• _The problem_:
Go through the material and write it all out exactly, minus the pictures.

• _Given information_:
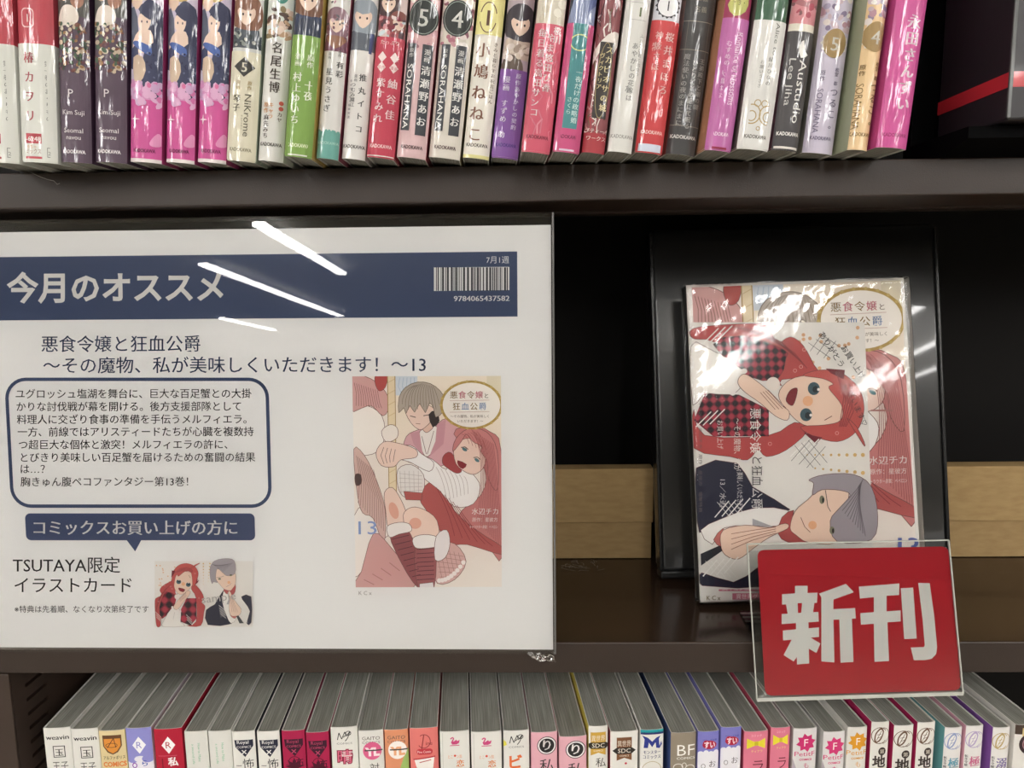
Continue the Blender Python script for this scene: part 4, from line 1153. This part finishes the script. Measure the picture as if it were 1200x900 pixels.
    P.poly(c4([(455, 385), (505, 355), (500, 420), (570, 490), (480, 490), (440, 455)]), 'b85a58', 2); P.poly(c4([(490, 430), (510, 360), (565, 310), (625, 265), (740, 280), (700, 390), (690, 490), (570, 492), (515, 460)]), SK, 3); P.up()
    P.poly(c4([(625, 268), (585, 290), (590, 240), (570, 225), (640, 203), (760, 203), (835, 255), (862, 380), (835, 480), (690, 488), (660, 400), (700, 345), (745, 290), (700, 270)]), 'a9a1a6', 3); P.poly(c4([(165, 480), (205, 432), (215, 470), (200, 510)]), 'c87a72', 2); P.up()
    P.poly(c4([(205, 440), (300, 418), (400, 428), (470, 410), (480, 432), (400, 470), (330, 520), (270, 562), (215, 545), (195, 500)]), SK, 3); P.up()
    for i in range(4): P.line(c4([(240, 455 + i * 22), (330, 440 + i * 14), (430, 425 + i * 9)]), 0.7, '94645a')
    for i in range(11): P.line(smooth_loop(c4([(800 - i * 2, 222 + i * 3), (770 + i * 2, 270 + i * 9), (700 + i * 11, 345 + i * 12), (760 + i * 3, 280 + i * 9)]), 3)[:7], 0.9, '7d757b')
    P.ell(*c4([(625, 310)])[0], 3.0, 5.0, '8a8a72', 14); P.ell(*c4([(668, 440)])[0], 3.0, 4.5, '8a8a72', 14); P.ell(*c4([(585, 418)])[0], 5, 5, 'eab890', 14); P.line(c4([(535, 385), (552, 425), (575, 448)]), 0.7, '7a4a44'); P.up()
    P.ell(*c4([(630, 312)])[0], 1.2, 3.2, '2c2c30', 10); P.ell(*c4([(672, 442)])[0], 1.2, 3.0, '2c2c30', 10); P.line(c4([(640, 270), (650, 340), (662, 360)]), 0.8, '4a4448')
    # white sparkle strokes
    for ox, oy in ((205, 300), (170, 690), (610, 830)):
        for i in range(3): P.line(c3([(ox - 70 + i * 32, oy + 30 - i * 6), (ox + i * 32, oy - 40 - i * 6)]), 1.3, 'f4f1ec')
    for ox, oy in ((230, 340), (180, 590)):
        for i in range(4): P.line(c4([(ox - 60 + i * 30, oy + 45 - i * 4), (ox + i * 30, oy - 25 - i * 4)]), 1.3, 'f4f1ec'); P.line(c4([(ox - 50 + i * 24, oy - 20), (ox + 10 + i * 24, oy + 50)]), 0.5, 'f4f1ec')
    P.up()
    if fine:
        P.up(); P.rt('悪食令嬢', 884, 478, 14, 'f4f0ea', 0.0, 53); P.rt('と狂血', 886, 533, 14, '4a4448', 0.0, 36); P.rt('公爵', 886, 570, 14, 'e8e4e0', 0.0, 26); P.rt('～その魔物、私が', 863, 490, 9, 'ece6e0', 0.0, 62)
        P.rt('美味しくいただきます', 866, 553, 8, 'e4e0dc', 0.0, 44); P.rt('お買い上げ', 843, 492, 8, 'ece6e0', 0.0, 34); P.rt('13／水辺', 846, 560, 8, 'e4e0dc', 0.0, 34); P.up()
        P.rt('イラスト　水辺チカ　原作　星彼方　電撃特典', 820, 470, 4.5, '6a6060', 0, 130)
        P.text('ありがとう', 958, 392, 9, '3a3a3c', False, 0, 46, rot=-1.0); P.text('お買い上げ', 984, 408, 9, '3a3a3c', False, 0, 44, rot=-1.0); P.text('ございます♡', 988, 452, 9, '3a3a3c', False, 0, 52, rot=-1.15)
        for q in range(3): P.line([(946 + q * 9, 402 - q * 4), (972 + q * 9, 420 - q * 4)], 0.5, '6a6a68'); P.line([(962 + q * 8, 392 + q * 4), (948 + q * 8, 412 + q * 4)], 0.5, '6a6a68')
        for q in range(3): P.line([(930 + q * 8, 522 - q * 3), (952 + q * 8, 548 - q * 3)], 0.5, '6a6a68'); P.line([(948 + q * 9, 515 + q * 4), (926 + q * 9, 540 + q * 4)], 0.5, '6a6a68')
    P.tr = old; P.ol = None; P.up()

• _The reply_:
Continue the Blender Python script for this scene: part 4, from line 1153. This part finishes the script. Measure the picture as if it were 1200x900 pixels.
    P.poly(c4([(455, 385), (505, 355), (500, 420), (570, 490), (480, 490), (440, 455)]), 'b85a58', 2); P.poly(c4([(490, 430), (510, 360), (565, 310), (625, 265), (740, 280), (700, 390), (690, 490), (570, 492), (515, 460)]), SK, 3); P.up()
    P.poly(c4([(625, 268), (585, 290), (590, 240), (570, 225), (640, 203), (760, 203), (835, 255), (862, 380), (835, 480), (690, 488), (660, 400), (700, 345), (745, 290), (700, 270)]), 'a9a1a6', 3); P.poly(c4([(165, 480), (205, 432), (215, 470), (200, 510)]), 'c87a72', 2); P.up()
    P.poly(c4([(205, 440), (300, 418), (400, 428), (470, 410), (480, 432), (400, 470), (330, 520), (270, 562), (215, 545), (195, 500)]), SK, 3); P.up()
    for i in range(4): P.line(c4([(240, 455 + i * 22), (330, 440 + i * 14), (430, 425 + i * 9)]), 0.7, '94645a')
    for i in range(11): P.line(smooth_loop(c4([(800 - i * 2, 222 + i * 3), (770 + i * 2, 270 + i * 9), (700 + i * 11, 345 + i * 12), (760 + i * 3, 280 + i * 9)]), 3)[:7], 0.9, '7d757b')
    P.ell(*c4([(625, 310)])[0], 3.0, 5.0, '8a8a72', 14); P.ell(*c4([(668, 440)])[0], 3.0, 4.5, '8a8a72', 14); P.ell(*c4([(585, 418)])[0], 5, 5, 'eab890', 14); P.line(c4([(535, 385), (552, 425), (575, 448)]), 0.7, '7a4a44'); P.up()
    P.ell(*c4([(630, 312)])[0], 1.2, 3.2, '2c2c30', 10); P.ell(*c4([(672, 442)])[0], 1.2, 3.0, '2c2c30', 10); P.line(c4([(640, 270), (650, 340), (662, 360)]), 0.8, '4a4448')
    # white sparkle strokes
    for ox, oy in ((205, 300), (170, 690), (610, 830)):
        for i in range(3): P.line(c3([(ox - 70 + i * 32, oy + 30 - i * 6), (ox + i * 32, oy - 40 - i * 6)]), 1.3, 'f4f1ec')
    for ox, oy in ((230, 340), (180, 590)):
        for i in range(4): P.line(c4([(ox - 60 + i * 30, oy + 45 - i * 4), (ox + i * 30, oy - 25 - i * 4)]), 1.3, 'f4f1ec'); P.line(c4([(ox - 50 + i * 24, oy - 20), (ox + 10 + i * 24, oy + 50)]), 0.5, 'f4f1ec')
    P.up()
    if fine:
        P.up(); P.rt('悪食令嬢', 884, 478, 14, 'f4f0ea', 0.0, 53); P.rt('と狂血', 886, 533, 14, '4a4448', 0.0, 36); P.rt('公爵', 886, 570, 14, 'e8e4e0', 0.0, 26); P.rt('～その魔物、私が', 863, 490, 9, 'ece6e0', 0.0, 62)
        P.rt('美味しくいただきます', 866, 553, 8, 'e4e0dc', 0.0, 44); P.rt('お買い上げ', 843, 492, 8, 'ece6e0', 0.0, 34); P.rt('13／水辺', 846, 560, 8, 'e4e0dc', 0.0, 34); P.up()
        P.rt('イラスト　水辺チカ　原作　星彼方　電撃特典', 820, 470, 4.5, '6a6060', 0, 130)
        P.text('ありがとう', 958, 392, 9, '3a3a3c', False, 0, 46, rot=-1.0); P.text('お買い上げ', 984, 408, 9, '3a3a3c', False, 0, 44, rot=-1.0); P.text('ございます♡', 988, 452, 9, '3a3a3c', False, 0, 52, rot=-1.15)
        for q in range(3): P.line([(946 + q * 9, 402 - q * 4), (972 + q * 9, 420 - q * 4)], 0.5, '6a6a68'); P.line([(962 + q * 8, 392 + q * 4), (948 + q * 8, 412 + q * 4)], 0.5, '6a6a68')
        for q in range(3): P.line([(930 + q * 8, 522 - q * 3), (952 + q * 8, 548 - q * 3)], 0.5, '6a6a68'); P.line([(948 + q * 9, 515 + q * 4), (926 + q * 9, 540 + q * 4)], 0.5, '6a6a68')
    P.tr = old; P.ol = None; P.up()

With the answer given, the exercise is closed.